Friday, January 27, 2012

How to get Microsoft Publisher files printed by a commercial printer

I recently had to get a leaflet printed without having the time or budget to go to a designer. Normally I would have done this using colour digital printing, but 10p per sheet it was too expensive for a run of 2000 or so. My usual designer uses Adobe Indesign which is the standard these days for graphic design. All I have is Microsoft Publisher 2010 and professional printers can't handle publisher files so I had to find a work around.

The solution turned out to be to design the leaflet in Publisher and output it in pre-press PDF format. This does not compress images like a normal PDF and it will embed font files (where this is possible). To do this requires using a printer who can print from PDF so I settled on who are based in Germany, but deliver to the UK. I paid £99 for 2500 double sided, full colour, A5 leaflets on 170gm paper including delivery and a £10 charge for checking my file for errors before printing.

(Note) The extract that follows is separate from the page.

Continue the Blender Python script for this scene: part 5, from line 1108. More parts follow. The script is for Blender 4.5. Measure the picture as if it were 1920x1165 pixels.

The leaflet was designed normally in Publisher, but with bleeds set (so the background colours would go over the edges of the paper).

The first thing you need to do is set the document to use process colours - CMYK - not the default RGB. RGB is fine for screen images and some desktop colour printers, but commercial printing uses a four colour process. To do this, start a new document or selct an existing one, go to the file menu, click on info, then commercial print settings. Select "change color mode" and select CMYK.

Setting CMYK as the colour mode in Publisher 2010

Now design your publication as normal. When you are finished save it as a publisher file (so you have a back up in editable form) then go to file > save as and select PDF:

Click on the Options button which opens up the following dialogue box.

Select Commercial press and click on "Bitmap text when fonts may not be embedded".

Commercial graphic design packages use Postscript fonts which can be embedded in a pdf. Whilst Truetype fonts can be embedded, very few have their right set to allow embedding. By choosing to bitmap the text you are turning it into an image and you don't need to embed the font. The results will not be as crisp, but they will be very close to the quality of an embedded font.

Now click on the Print Options button:

Tick the box marked "Allow bleeds" but do not tick the one marked crop marks or bleed marks. If you do that then you may get the lines intruding into the publication.

Make sure the page size is the same as your document. if you have set it to A5 with a bleed area then you will need to select custom size and enter the full size of your document.

Now you can save the document. It will be a larger PDF file from those you are probably used to seeing. You can open it in your usual PDF viewer to check it and generate a new PDF if you want to make changes in publisher.

This method gives charities and voluntary groups the opportunity to improve the quality of their publications while saving money on digital printing and colour photocopying costs. I have had good results, but it requires careful colour management.